The main character in The Raven, a man, is sitting in his house, thinking, depressed over his dead lover, Lenore, and nodding off. Then he hears a tapping on his door, he goes to it, hoping it is she, when he finds nothing there. There is then a tapping on his window and when he opens it a raven comes inside. When he asks the raven its name it replies, "Nevermore." As he continues to ask it questions it only replies, "Nevermore." He thinks that it is sent from God to help him forget Lenore or it is an evil prophet. He asks if she is in heaven and the raven only says, "Nevermore." He is angered and tells it to leave since it is not helping him with his loneliness but the raven states it's only word, "Nevermore." The man now feels that the raven will never leave and that his soul will forever be stuck in it's shadow, cast by the lamp, forever.

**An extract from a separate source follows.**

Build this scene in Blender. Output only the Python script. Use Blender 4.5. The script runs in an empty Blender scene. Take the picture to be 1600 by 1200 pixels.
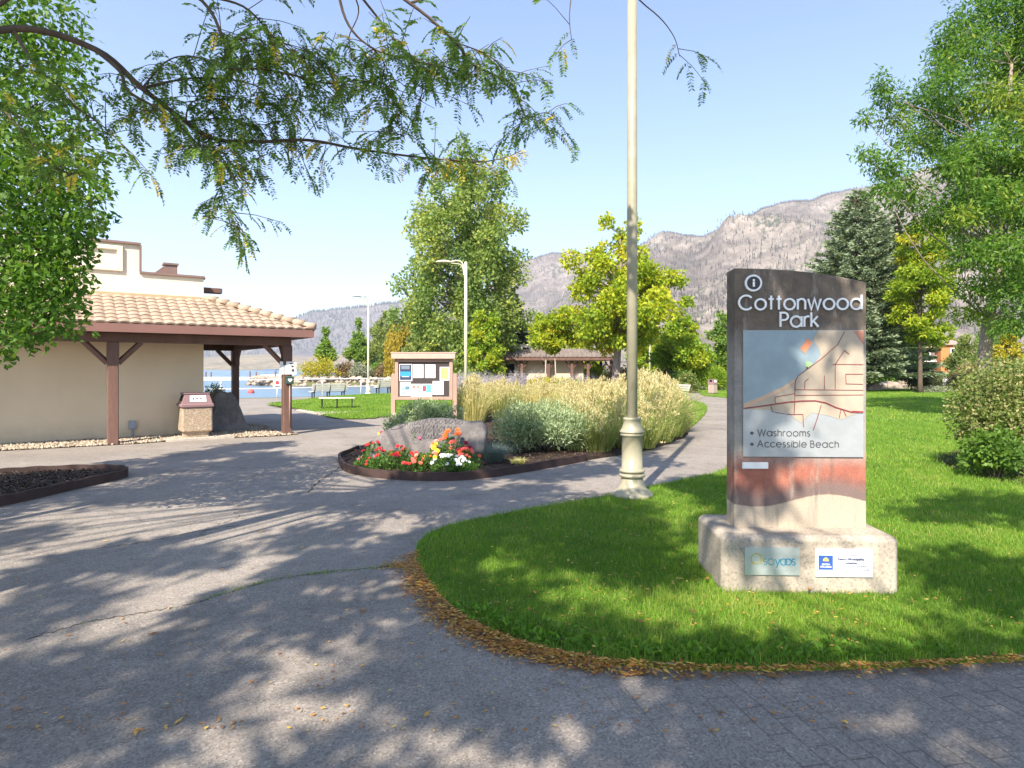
import bpy, math, random
import numpy as np
from mathutils import Vector, Matrix, noise as mnoise

random.seed(7)
RNG = np.random.default_rng(7)
S = bpy.context.scene
COL = S.collection
R = math.radians
H, F, HZ = 1.7, 1000.0, 577.0      # eye height, focal length in px of the 1600 px photo, horizon row

def G(px, py, z=0.0):
    Y = (H - z) * F / (py - HZ)
    return ((px - 800) * Y / F, Y, z)

def P(px, py, Y):
    return ((px - 800) * Y / F, Y, H - (py - HZ) * Y / F)

# ---------------------------------------------------------------- tagging
def tag(o, label=None, cat=None, group=None, kind=None):
    if label: o['label'] = label
    if cat: o['category'] = cat
    if group: o['group'] = group
    if kind: o['kind'] = kind
    return o

def thing(name, label, cat, loc=(0, 0, 0), rz=0.0, group=None):
    o = bpy.data.objects.new(name, None)
    o.empty_display_size = 0.2
    COL.objects.link(o)
    o.location = loc
    o.rotation_euler = (0, 0, rz)
    return tag(o, label, cat, group)

def link(name, me, mat=None, parent=None, loc=None):
    o = bpy.data.objects.new(name, me)
    COL.objects.link(o)
    if mat is not None:
        me.materials.clear()
        for m_ in (mat if isinstance(mat, (list, tuple)) else [mat]):
            me.materials.append(m_)
    if parent: o.parent = parent
    if loc is not None: o.location = loc
    return o

def dup(root, loc, rz=0.0, scale=None, label=None):
    r = root.copy(); COL.objects.link(r)
    r.location = loc; r.rotation_euler = (0, 0, rz)
    if scale is not None: r.scale = scale if isinstance(scale, (tuple, list)) else (scale,) * 3
    if label: r['label'] = label
    for ch in list(root.children):
        c = ch.copy(); COL.objects.link(c); c.parent = r
        for g in list(ch.children):
            d = g.copy(); COL.objects.link(d); d.parent = c
    return r

# ---------------------------------------------------------------- mesh building
class MB:
    def __init__(s):
        s.v = []; s.f = []; s.m = []; s.sm = []
    def add(s, vs, fs, mi=0, smooth=False):
        b = len(s.v)
        s.v.extend([tuple(map(float, p)) for p in vs])
        for f in fs:
            s.f.append([b + i for i in f]); s.m.append(mi); s.sm.append(smooth)
        return s
    def box(s, c, d, rz=0.0, mi=0, bev=0.0, ry=0.0, rx=0.0):
        x, y, z = d[0] / 2, d[1] / 2, d[2] / 2
        M = Matrix.Translation(c) @ Matrix.Rotation(rz, 4, 'Z') @ Matrix.Rotation(ry, 4, 'Y') @ Matrix.Rotation(rx, 4, 'X')
        if bev <= 0:
            vs = [(-x,-y,-z),(x,-y,-z),(x,y,-z),(-x,y,-z),(-x,-y,z),(x,-y,z),(x,y,z),(-x,y,z)]
            fs = [(0,3,2,1),(4,5,6,7),(0,1,5,4),(1,2,6,5),(2,3,7,6),(3,0,4,7)]
        else:
            b = min(bev, x * .9, y * .9, z * .9)
            rings = []
            for zz, ins in ((-z, b), (-z + b, 0), (z - b, 0), (z, b)):
                X, Y = x - ins, y - ins
                rings.append([(-X,-Y+ (b if ins==0 else 0),zz),(-X+(b if ins==0 else 0),-Y,zz),(X-(b if ins==0 else 0),-Y,zz),(X,-Y+(b if ins==0 else 0),zz),
                              (X,Y-(b if ins==0 else 0),zz),(X-(b if ins==0 else 0),Y,zz),(-X+(b if ins==0 else 0),Y,zz),(-X,Y-(b if ins==0 else 0),zz)])
            if True:
                c_ = b * .5
                for k, zz in ((0, -z), (3, z)):
                    X, Y = x - b, y - b
                    rings[k] = [(-X,-Y+c_,zz),(-X+c_,-Y,zz),(X-c_,-Y,zz),(X,-Y+c_,zz),(X,Y-c_,zz),(X-c_,Y,zz),(-X+c_,Y,zz),(-X,Y-c_,zz)]
            vs = [p for r in rings for p in r]
            fs = [tuple(range(7, -1, -1)), tuple(range(24, 32))]
            for k in range(3):
                for i in range(8):
                    j = (i + 1) % 8
                    fs.append((k*8+i, k*8+j, k*8+8+j, k*8+8+i))
        return s.add([M @ Vector(p) for p in vs], fs, mi)
    def tube(s, pts, rad, seg=8, mi=0, caps=True, smooth=True, flat=None):
        pts = [Vector(p) for p in pts]
        n = len(pts)
        if not isinstance(rad, (list, tuple, np.ndarray)): rad = [rad] * n
        up = Vector((0.31, 0.17, 0.93)).normalized()
        vs = []
        prev = None
        for i, p in enumerate(pts):
            t = (pts[min(i + 1, n - 1)] - pts[max(i - 1, 0)])
            if t.length < 1e-9: t = Vector((0, 0, 1))
            t.normalize()
            if prev is None:
                a = t.cross(up)
                if a.length < .1: a = t.cross(Vector((1, 0, 0)))
            else:
                a = prev - t * prev.dot(t)
                if a.length < 1e-6: a = t.cross(up)
            a.normalize(); prev = a
            b = t.cross(a)
            for k in range(seg):
                an = 2 * math.pi * k / seg
                vs.append(p + (a * math.cos(an) + b * math.sin(an)) * rad[i])
        fs = []
        for i in range(n - 1):
            for k in range(seg):
                j = (k + 1) % seg
                fs.append((i*seg+k, i*seg+j, (i+1)*seg+j, (i+1)*seg+k))
        if caps:
            fs.append(tuple(range(seg - 1, -1, -1)))
            fs.append(tuple((n-1)*seg + k for k in range(seg)))
        return s.add(vs, fs, mi, smooth)
    def lathe(s, prof, c=(0, 0, 0), seg=28, mi=0, smooth=True):
        vs = []; n = len(prof)
        for r, z in prof:
            for k in range(seg):
                an = 2 * math.pi * k / seg
                vs.append((c[0] + r * math.cos(an), c[1] + r * math.sin(an), c[2] + z))
        fs = []
        for i in range(n - 1):
            for k in range(seg):
                j = (k + 1) % seg
                fs.append((i*seg+k, i*seg+j, (i+1)*seg+j, (i+1)*seg+k))
        fs.append(tuple(range(seg - 1, -1, -1))); fs.append(tuple((n-1)*seg+k for k in range(seg)))
        return s.add(vs, fs, mi, smooth)
    def prism(s, poly, z0, z1, mi=0):          # ccw polygon in xy
        n = len(poly)
        vs = [(p[0], p[1], z0) for p in poly] + [(p[0], p[1], z1) for p in poly]
        fs = [tuple(range(n - 1, -1, -1)), tuple(range(n, 2 * n))]
        for i in range(n):
            j = (i + 1) % n
            fs.append((i, j, n + j, n + i))
        return s.add(vs, fs, mi)
    def plate(s, poly, y0, y1, mi=0):          # polygon in xz, extruded along y (y0 front)
        n = len(poly)
        vs = [(p[0], y0, p[1]) for p in poly] + [(p[0], y1, p[1]) for p in poly]
        fs = [tuple(range(n)), tuple(range(2 * n - 1, n - 1, -1))]
        for i in range(n):
            j = (i + 1) % n
            fs.append((j, i, n + i, n + j))
        return s.add(vs, fs, mi)
    def mesh(s, name):
        me = bpy.data.meshes.new(name)
        me.from_pydata(s.v, [], s.f)
        me.polygons.foreach_set('material_index', s.m)
        me.polygons.foreach_set('use_smooth', s.sm)
        me.update()
        return me
    def build(s, name, mat, parent=None, loc=None):
        return link(name, s.mesh(name), mat, parent, loc)

def np_mesh(name, V, Fc, tint=None, smooth=False):
    me = bpy.data.meshes.new(name)
    nv, nf, k = len(V), len(Fc), Fc.shape[1]
    me.vertices.add(nv); me.vertices.foreach_set('co', np.ascontiguousarray(V, dtype=np.float32).ravel())
    me.loops.add(nf * k); me.loops.foreach_set('vertex_index', np.ascontiguousarray(Fc, dtype=np.int32).ravel())
    me.polygons.add(nf); me.polygons.foreach_set('loop_start', np.arange(0, nf * k, k, dtype=np.int32))
    try: me.polygons.foreach_set('loop_total', np.full(nf, k, dtype=np.int32))
    except Exception: pass
    if tint is not None:
        a = me.attributes.new('tint', 'FLOAT', 'FACE')
        a.data.foreach_set('value', np.ascontiguousarray(tint, dtype=np.float32))
    me.update(calc_edges=True)
    if smooth: me.polygons.foreach_set('use_smooth', np.ones(nf, dtype=bool))
    return me

def unit(a):
    return a / np.maximum(np.linalg.norm(a, axis=1, keepdims=True), 1e-9)

def leaf_cards(pos, axis, L, W, rng, fold=0.0):
    """rhombic leaves: pos base, axis unit direction; returns V,F"""
    n = len(pos)
    r = unit(rng.normal(size=(n, 3)))
    b = unit(np.cross(axis, r))
    L = np.broadcast_to(L, (n,))[:, None]; W = np.broadcast_to(W, (n,))[:, None]
    nrm = np.cross(axis, b)
    V = np.stack([pos, pos + axis * L * .45 + b * W * .5, pos + axis * L + nrm * L * fold, pos + axis * L * .45 - b * W * .5], axis=1).reshape(-1, 3)
    Fc = np.arange(4 * n, dtype=np.int32).reshape(n, 4)
    return V, Fc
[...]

The raven is something from the afterlife ("Night's Plutonian shore") that was sent to the man to help him understand that Lenore will be gone forever. The man fears, in the tenth stanza, that this too will leave him as his other friends did but the raven ensures that he will not. Words like Disaster, Despair and Hope are capitalized leading to believe they are names. "so, when Hope he would adjure,/ Stern Despair returned, instead of the sweet Hope he dared adjure-/ That sad answer, 'Nevermore.'" When the man expresses his hope that Hope, or Lenore will return, yet he only got Despair, the name of the raven; the raven tells him she will not come back, "Nevermore." The raven could be seen as an evil presence that brings the man frustration because he will never leave or as a comforting presence that helps him heal over Lenore's death and will not leave him in his time of loneliness. Either way, the man's soul is stuck with the raven, nevermore to leave.
Is the raven some sort of death since the mans soul is stuck with him?